Americas News
Venezuela Says Oil Needs to be $88/bbl, but Forecasts a Drop to $40/bbl in 2016
On Tuesday in a presentation on its 2016 budget, Venezuela said it has set the target export price for its oil at $40 per barrel, less than half of the $88 per barrel Venezuelan President Nicolas Maduro believes it needs to be, the BBC reports.
"Excess oil supply has resulted in the sustained fall in oil prices," Minister of Economy, Finance, and Public Bank Rodolfo Marco Torres was quoted as saying.
"Considering the trends in the international oil market, the 2016 budget has been estimated [at] an average export price of the Venezuelan oil basket [of] $40 per barrel."
The figure is a marked change from last year, when the government's 2014 budget targeted oil at $60 per barrel for 2015.

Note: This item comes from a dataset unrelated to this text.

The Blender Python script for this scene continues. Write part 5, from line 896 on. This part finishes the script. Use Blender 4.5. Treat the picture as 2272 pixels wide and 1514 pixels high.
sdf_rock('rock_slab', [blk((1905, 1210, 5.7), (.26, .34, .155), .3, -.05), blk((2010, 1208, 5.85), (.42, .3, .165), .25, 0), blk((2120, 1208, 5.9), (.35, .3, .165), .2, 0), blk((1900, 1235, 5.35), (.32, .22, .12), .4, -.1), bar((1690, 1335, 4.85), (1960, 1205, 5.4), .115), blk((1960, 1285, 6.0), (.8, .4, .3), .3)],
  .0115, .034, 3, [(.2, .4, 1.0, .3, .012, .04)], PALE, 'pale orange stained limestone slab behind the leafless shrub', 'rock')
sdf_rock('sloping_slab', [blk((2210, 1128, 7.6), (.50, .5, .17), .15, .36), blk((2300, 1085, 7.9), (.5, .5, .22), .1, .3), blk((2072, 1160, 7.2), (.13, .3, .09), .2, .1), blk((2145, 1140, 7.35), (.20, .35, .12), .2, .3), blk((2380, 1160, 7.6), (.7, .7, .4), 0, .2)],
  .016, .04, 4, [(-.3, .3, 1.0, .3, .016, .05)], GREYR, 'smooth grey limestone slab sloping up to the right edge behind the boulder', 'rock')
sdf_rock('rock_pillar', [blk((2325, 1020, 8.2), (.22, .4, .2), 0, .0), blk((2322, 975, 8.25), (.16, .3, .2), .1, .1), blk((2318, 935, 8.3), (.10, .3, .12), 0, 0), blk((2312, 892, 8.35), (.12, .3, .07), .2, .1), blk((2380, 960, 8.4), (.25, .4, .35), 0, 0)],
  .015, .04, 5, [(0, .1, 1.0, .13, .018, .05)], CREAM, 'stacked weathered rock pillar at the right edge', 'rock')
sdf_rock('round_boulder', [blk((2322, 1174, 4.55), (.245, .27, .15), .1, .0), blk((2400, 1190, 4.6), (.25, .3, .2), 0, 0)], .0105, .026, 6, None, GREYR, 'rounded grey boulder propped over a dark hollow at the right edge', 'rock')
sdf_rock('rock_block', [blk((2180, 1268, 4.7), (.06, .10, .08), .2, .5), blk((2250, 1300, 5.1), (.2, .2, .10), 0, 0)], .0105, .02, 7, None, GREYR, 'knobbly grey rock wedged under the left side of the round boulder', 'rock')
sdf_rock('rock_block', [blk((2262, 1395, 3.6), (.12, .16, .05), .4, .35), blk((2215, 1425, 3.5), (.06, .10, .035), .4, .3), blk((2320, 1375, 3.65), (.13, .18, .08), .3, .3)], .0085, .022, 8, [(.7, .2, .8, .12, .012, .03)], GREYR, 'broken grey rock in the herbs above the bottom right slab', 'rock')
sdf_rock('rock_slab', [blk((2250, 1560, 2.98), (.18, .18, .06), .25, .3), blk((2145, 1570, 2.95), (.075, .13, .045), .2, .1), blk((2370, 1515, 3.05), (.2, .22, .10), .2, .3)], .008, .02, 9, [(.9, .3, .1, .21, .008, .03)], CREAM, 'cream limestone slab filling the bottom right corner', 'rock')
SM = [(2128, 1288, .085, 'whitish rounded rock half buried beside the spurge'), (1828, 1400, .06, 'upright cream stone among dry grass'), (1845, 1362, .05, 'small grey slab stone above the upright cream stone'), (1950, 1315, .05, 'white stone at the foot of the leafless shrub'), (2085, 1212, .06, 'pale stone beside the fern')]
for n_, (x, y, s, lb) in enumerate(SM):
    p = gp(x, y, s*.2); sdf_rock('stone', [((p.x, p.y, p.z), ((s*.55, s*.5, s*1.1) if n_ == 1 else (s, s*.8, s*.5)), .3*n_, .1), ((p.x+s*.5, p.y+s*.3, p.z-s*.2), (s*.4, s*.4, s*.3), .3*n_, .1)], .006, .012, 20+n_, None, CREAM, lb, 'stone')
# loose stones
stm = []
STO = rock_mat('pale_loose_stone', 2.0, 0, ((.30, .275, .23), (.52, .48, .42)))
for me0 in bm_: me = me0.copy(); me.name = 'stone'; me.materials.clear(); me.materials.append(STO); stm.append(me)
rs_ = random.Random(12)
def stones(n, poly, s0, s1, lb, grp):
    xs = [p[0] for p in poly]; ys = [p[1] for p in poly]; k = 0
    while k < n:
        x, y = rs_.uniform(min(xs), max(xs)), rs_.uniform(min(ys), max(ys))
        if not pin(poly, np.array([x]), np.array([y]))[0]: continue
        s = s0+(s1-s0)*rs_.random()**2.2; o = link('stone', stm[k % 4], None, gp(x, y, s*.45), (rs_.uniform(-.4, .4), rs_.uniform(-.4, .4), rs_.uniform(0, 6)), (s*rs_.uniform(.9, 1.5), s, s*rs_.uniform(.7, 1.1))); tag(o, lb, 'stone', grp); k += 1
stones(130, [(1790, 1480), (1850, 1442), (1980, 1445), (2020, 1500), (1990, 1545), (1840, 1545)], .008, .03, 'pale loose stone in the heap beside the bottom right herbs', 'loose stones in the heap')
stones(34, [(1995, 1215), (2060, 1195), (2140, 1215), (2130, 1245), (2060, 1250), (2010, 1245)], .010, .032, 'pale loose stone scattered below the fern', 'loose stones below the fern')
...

No forecasts for 2016 oil production have yet been disclosed, though oil export profits have already been cut in half from the crude plunge this year.
The $40 figure comes in contrast to comments made by Venezuelan President Nicolas Maduro ahead of Wednesday's meeting between the Organization of the Petroleum Exporting Countries (OPEC) and eight invited non-OPEC members, where he called for an average global oil price of $88 per barrel.
"We are going to present proof, technical elements, at this meeting, that the average price needed to guarantee global investment in the next five to 10 years should be $88," he said.
The $40 level is also significantly lower than the $70 price floor that the country had been widely expected to have presented a plan for at the October 21 Vienna meeting.
Venezuelan oil minister Eulogio del Pino has also previously warned that oil producing nations other than his own were the most at risk if talks to raise oil prices failed to be fruitful, but some analysts have suggested the country could run into serious production problems next year if prices do not improve.
Earlier this week, Ship & Bunker reported that Iraq is planning for $45 per barrel oil in its 2016 budget, while Iran last month priced oil between $42 and $50 per barrel in its draft budget.
Given the historical relationship between Brent and bunker prices, $40 to $50 oil would suggest IFO380 buyers could expect to see product priced in the $200 to $300 range next year.